- _WHAT TO DO_
Seek out every line containing the word "part", and copy each.

- _SOURCE MATERIAL_

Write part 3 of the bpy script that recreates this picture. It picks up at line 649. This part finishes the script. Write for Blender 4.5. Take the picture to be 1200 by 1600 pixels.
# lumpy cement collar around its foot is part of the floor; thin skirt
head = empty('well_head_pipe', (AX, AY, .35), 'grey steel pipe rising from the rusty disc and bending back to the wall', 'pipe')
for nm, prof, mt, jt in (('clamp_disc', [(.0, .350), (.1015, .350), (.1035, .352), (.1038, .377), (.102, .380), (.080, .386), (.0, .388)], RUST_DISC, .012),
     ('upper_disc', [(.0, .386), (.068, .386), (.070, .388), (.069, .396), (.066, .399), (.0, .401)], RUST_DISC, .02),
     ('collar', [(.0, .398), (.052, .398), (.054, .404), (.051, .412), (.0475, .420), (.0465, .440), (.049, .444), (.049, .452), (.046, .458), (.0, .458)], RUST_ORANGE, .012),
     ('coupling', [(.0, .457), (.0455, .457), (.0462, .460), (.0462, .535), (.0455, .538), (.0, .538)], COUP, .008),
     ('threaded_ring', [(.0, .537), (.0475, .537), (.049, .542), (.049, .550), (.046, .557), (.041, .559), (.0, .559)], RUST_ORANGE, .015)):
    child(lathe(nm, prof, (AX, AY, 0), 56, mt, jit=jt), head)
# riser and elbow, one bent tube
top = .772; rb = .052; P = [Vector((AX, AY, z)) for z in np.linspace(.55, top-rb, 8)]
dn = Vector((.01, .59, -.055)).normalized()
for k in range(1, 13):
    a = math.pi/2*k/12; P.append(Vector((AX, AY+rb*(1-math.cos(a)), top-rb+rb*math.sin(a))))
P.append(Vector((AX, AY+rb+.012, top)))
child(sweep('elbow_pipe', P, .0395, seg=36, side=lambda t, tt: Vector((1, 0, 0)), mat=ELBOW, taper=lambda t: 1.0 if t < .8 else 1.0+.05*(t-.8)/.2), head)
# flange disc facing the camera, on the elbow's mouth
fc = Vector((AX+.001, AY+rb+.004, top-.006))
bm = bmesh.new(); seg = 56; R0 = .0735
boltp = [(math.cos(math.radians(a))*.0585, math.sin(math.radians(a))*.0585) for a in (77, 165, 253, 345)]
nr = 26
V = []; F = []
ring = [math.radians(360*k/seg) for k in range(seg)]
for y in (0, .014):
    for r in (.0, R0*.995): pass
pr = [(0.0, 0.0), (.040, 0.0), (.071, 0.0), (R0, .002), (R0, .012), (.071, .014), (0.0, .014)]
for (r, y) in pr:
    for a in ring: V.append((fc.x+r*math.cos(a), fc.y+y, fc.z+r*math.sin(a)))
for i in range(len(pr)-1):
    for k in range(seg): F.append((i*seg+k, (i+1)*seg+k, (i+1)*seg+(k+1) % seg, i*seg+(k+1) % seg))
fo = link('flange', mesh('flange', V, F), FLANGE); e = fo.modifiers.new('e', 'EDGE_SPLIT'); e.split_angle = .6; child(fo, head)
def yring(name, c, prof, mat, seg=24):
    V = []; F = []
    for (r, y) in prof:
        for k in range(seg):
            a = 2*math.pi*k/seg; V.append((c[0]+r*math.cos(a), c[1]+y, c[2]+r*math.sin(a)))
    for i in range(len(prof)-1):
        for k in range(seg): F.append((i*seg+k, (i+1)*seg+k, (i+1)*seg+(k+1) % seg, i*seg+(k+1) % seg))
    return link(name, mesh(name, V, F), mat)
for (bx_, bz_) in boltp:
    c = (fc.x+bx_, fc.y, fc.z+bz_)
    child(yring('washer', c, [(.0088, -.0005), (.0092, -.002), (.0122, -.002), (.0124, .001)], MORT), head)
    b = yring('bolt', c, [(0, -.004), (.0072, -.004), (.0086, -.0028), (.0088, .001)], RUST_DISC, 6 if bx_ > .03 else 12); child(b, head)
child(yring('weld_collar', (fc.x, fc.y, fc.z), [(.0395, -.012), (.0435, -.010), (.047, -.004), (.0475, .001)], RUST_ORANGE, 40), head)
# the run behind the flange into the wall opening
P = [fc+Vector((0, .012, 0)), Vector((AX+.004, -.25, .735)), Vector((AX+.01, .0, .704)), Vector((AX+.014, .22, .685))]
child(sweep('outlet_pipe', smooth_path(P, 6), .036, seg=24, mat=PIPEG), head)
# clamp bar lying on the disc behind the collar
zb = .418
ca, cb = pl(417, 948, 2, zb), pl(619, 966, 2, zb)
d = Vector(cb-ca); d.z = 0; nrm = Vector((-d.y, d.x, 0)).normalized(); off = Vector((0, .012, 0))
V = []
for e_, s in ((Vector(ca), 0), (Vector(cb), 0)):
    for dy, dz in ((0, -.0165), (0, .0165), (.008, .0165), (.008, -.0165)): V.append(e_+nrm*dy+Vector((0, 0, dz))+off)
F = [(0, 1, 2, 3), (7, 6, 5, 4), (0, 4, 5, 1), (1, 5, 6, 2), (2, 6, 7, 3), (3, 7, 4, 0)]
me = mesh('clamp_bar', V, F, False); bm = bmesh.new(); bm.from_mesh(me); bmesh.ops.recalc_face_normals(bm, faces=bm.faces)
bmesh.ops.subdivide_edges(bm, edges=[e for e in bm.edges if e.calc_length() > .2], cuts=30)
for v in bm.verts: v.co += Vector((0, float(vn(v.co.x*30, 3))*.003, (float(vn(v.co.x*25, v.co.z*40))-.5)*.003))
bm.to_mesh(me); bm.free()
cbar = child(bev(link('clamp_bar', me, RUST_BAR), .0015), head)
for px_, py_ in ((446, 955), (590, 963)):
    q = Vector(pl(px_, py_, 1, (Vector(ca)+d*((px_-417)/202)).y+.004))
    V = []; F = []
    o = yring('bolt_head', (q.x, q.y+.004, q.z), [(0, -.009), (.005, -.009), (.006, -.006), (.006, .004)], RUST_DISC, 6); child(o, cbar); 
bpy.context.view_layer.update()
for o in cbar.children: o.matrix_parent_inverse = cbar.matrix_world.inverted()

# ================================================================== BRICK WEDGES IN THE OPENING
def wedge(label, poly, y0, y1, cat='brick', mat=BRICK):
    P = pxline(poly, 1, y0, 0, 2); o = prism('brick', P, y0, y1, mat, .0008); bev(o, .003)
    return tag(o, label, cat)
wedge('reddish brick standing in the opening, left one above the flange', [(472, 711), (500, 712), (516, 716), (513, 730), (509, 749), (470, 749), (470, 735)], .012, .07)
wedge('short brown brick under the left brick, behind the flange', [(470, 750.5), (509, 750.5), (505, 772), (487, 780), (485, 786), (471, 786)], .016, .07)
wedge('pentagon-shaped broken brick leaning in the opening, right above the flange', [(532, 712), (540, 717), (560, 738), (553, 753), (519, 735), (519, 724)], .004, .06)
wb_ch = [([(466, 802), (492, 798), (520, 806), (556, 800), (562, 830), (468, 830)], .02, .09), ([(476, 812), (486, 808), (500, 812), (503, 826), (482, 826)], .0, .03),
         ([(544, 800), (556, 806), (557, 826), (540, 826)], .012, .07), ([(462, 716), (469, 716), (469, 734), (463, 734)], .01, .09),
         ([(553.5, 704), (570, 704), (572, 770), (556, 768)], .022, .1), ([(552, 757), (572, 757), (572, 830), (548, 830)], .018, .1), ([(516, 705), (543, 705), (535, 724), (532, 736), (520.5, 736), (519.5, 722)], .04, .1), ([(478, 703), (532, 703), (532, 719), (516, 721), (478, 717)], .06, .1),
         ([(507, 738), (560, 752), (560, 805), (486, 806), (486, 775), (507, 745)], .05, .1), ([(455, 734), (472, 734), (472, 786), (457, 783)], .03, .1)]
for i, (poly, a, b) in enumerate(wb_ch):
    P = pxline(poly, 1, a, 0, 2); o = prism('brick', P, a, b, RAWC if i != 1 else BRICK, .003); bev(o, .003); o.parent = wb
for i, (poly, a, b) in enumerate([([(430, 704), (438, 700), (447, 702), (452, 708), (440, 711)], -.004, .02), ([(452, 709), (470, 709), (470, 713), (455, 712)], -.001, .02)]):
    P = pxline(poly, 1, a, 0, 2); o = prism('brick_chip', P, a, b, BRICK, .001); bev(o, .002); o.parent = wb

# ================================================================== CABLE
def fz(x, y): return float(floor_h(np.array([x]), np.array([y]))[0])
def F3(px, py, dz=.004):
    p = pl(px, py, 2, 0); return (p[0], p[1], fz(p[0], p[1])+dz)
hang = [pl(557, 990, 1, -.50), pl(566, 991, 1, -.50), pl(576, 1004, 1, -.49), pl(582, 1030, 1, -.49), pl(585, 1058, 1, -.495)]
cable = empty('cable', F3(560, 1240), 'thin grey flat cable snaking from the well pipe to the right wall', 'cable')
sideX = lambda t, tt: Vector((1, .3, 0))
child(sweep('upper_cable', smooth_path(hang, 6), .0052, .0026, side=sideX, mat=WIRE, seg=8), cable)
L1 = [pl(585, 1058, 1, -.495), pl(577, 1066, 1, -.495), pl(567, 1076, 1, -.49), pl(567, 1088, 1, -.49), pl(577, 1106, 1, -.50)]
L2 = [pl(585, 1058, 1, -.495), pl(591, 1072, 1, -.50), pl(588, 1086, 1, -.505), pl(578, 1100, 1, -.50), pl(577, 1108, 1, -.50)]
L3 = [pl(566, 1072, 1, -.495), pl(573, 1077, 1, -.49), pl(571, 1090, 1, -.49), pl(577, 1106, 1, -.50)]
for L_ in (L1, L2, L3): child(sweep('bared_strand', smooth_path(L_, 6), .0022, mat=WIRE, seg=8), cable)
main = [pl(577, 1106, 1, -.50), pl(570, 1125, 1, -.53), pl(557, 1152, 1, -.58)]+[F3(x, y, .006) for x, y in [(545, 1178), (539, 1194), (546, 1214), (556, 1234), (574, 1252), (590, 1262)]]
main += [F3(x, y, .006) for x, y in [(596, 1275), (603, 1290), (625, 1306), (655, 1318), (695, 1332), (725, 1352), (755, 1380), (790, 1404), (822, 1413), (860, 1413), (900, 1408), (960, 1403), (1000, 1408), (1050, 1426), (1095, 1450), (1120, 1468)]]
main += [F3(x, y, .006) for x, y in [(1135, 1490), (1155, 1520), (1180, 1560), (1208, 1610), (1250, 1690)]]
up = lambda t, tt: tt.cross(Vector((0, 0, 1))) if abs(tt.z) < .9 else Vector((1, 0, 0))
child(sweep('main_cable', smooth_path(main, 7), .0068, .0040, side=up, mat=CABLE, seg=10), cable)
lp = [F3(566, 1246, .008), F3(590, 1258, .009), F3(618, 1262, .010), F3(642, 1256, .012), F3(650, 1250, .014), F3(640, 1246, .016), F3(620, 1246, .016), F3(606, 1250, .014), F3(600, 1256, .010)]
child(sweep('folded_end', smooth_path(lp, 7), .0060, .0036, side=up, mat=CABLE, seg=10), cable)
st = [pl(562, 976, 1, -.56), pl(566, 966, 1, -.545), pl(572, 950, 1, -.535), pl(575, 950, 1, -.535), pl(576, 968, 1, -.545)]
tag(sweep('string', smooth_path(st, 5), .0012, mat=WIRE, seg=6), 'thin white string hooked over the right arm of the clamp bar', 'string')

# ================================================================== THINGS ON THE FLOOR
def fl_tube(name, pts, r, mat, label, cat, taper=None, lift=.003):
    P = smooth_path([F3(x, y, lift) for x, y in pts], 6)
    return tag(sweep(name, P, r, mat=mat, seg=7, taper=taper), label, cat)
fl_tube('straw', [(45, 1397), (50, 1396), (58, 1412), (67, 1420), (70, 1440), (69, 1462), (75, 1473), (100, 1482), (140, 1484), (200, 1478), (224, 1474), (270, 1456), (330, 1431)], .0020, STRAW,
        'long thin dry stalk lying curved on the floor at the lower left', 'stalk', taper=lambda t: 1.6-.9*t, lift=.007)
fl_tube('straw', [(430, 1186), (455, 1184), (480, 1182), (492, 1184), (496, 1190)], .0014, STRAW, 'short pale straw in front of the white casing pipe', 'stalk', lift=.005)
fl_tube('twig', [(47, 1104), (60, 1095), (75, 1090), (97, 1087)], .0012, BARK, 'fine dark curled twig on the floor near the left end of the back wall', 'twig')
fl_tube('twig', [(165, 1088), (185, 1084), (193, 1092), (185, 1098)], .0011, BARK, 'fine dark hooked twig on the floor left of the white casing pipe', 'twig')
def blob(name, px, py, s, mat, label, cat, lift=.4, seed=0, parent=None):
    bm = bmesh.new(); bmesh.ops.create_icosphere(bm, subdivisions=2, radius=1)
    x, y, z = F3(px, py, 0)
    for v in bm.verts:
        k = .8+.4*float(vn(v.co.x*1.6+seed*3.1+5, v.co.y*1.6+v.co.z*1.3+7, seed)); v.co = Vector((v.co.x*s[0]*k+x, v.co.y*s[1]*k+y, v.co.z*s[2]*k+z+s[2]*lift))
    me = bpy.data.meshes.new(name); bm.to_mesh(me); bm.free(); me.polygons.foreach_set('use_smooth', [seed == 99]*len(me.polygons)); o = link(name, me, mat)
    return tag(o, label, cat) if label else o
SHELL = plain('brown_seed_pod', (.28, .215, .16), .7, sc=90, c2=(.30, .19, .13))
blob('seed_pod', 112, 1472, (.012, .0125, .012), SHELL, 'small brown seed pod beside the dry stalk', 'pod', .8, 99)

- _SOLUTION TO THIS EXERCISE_
Write part 3 of the bpy script that recreates this picture. It picks up at line 649. This part finishes the script. Write for Blender 4.5. Take the picture to be 1200 by 1600 pixels.
# lumpy cement collar around its foot is part of the floor; thin skirt